Three stories:
o "Former New York City Police Commissioner Bernard Kerik conducted two extramarital affairs simultaneously, using a secret Battery Park City apartment for the passionate liaisons, the New York Daily News has learned."
That story ran in this morning’s Albuquerque Journal.
Kerik said questions regarding his employment of a former nanny would make the confirmation process messy when he declined President Bush’s nomination as Homeland Security chief in a Friday call to the White House.
o Elsewhere, columnist David Broder wrote about increasing polarization of politics, in the course of which he mentioned Newt Gingrich and Bob Livingston, former House Republican leaders.
o Finally, the New York Times said that Rudolph Guliani, who pushed Kerik’s nomination, may have lost some White House influence because Kerik crashed and burned.
Test: What do Kerik, Gingrich, Livingston and Guliani have in common, besides being Republican?
You got it – if the Daily News is accurate, they are all GOP adulterers.
To that list, please add Rep. Henry Hyde, the anti-abortion activist. (Remember when Hyde excused his long-term affair – he was in his 40s - as a "youthful indiscretion?")
But here is my point – why is Republican adultery not as serious as the Democrats’ version?

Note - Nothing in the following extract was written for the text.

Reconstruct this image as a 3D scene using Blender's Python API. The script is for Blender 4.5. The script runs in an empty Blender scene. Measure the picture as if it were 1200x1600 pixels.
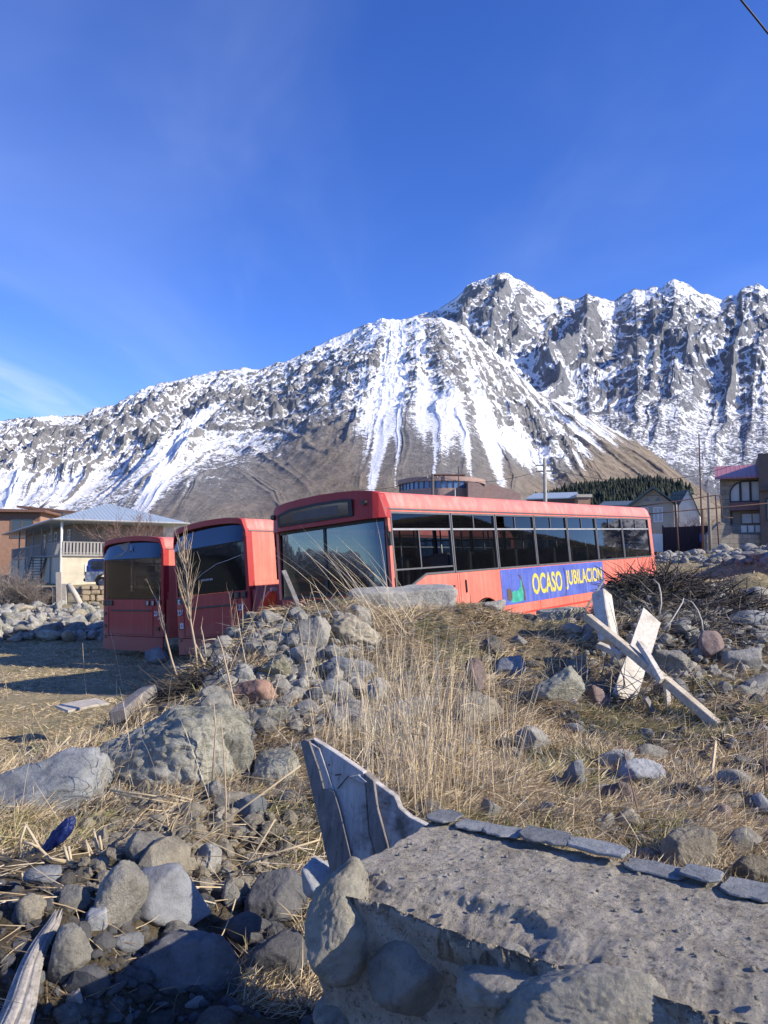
import bpy, bmesh, math, random
import numpy as np
from mathutils import Vector, Matrix, Euler

random.seed(7)
RS = np.random.RandomState(11)
scene = bpy.context.scene
col = scene.collection
PI = math.pi
R = math.radians

# ------------------------------------------------------------------ camera
# the viewer stands on the bank; the eye is the world origin, y is forward, z up
F = 1200.0
PITCH = math.atan(90.0 / 1200.0)
CP, SP = math.cos(PITCH), math.sin(PITCH)

def ray(px, py):
    cx = (px - 600.0) / F
    cy = (800.0 - py) / F
    return Vector((cx, CP - SP * cy, SP + CP * cy))

def at(px, py, d):
    r = ray(px, py)
    return r * (d / r.y)

def atz(px, py, z):
    r = ray(px, py)
    return r * (z / r.z)

cam_d = bpy.data.cameras.new('camera')
cam = bpy.data.objects.new('camera', cam_d)
col.objects.link(cam)
cam.rotation_euler = (PI / 2 + PITCH, 0, 0)
cam_d.sensor_fit = 'HORIZONTAL'
cam_d.sensor_width = 36
cam_d.lens = 36 * F / 1200
cam_d.clip_start = 0.05
cam_d.clip_end = 20000
scene.camera = cam

# ------------------------------------------------------------------ noise
def _hash(ix, iy, iz, seed):
    h = (ix.astype(np.int64) * 374761393 + iy.astype(np.int64) * 668265263 + iz.astype(np.int64) * 2147483647 + seed * 1274126177) & 0xffffffff
    h = ((h ^ (h >> 13)) * 1274126177) & 0xffffffff
    h = ((h ^ (h >> 16)) * 2246822519) & 0xffffffff
    h = h ^ (h >> 15)
    return (h & 0xffffff) / float(0xffffff)

def vnoise(x, y, z=None, seed=0):
    x = np.asarray(x, float); y = np.asarray(y, float)
    z = np.zeros_like(x) if z is None else np.asarray(z, float)
    ix, iy, iz = np.floor(x), np.floor(y), np.floor(z)
    fx, fy, fz = x - ix, y - iy, z - iz
    fx = fx * fx * fx * (fx * (fx * 6 - 15) + 10)
    fy = fy * fy * fy * (fy * (fy * 6 - 15) + 10)
    fz = fz * fz * (3 - 2 * fz)
    two = bool(np.any(fz))
    def layer(k):
        a = _hash(ix, iy, iz + k, seed); b = _hash(ix + 1, iy, iz + k, seed)
        c = _hash(ix, iy + 1, iz + k, seed); d = _hash(ix + 1, iy + 1, iz + k, seed)
        ab = a + (b - a) * fx; cd = c + (d - c) * fx
        return ab + (cd - ab) * fy
    v = layer(0)
    if two:
        v = v + (layer(1) - v) * fz
    return v * 2 - 1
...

Bill Clinton’s trespasses are everywhere, all the time, in newspapers and on "TV news." (Admittedly, he was Prez.) Not so Guliani’s or Gingrich’s or Hyde’s. (Livingston lives in relative obscurity these days as a lobbyist.)
Why don’t Democrats attack Republican immorality the way Republicans go after Democrats?
And why doesn’t the press find GOP adultery as fascinating as it does the Democratic kind?
PS I think the world is off its axis. Kerik, a Republican? Once upon a time, his Falstaffian appetite for life would have identified him as a Democrat.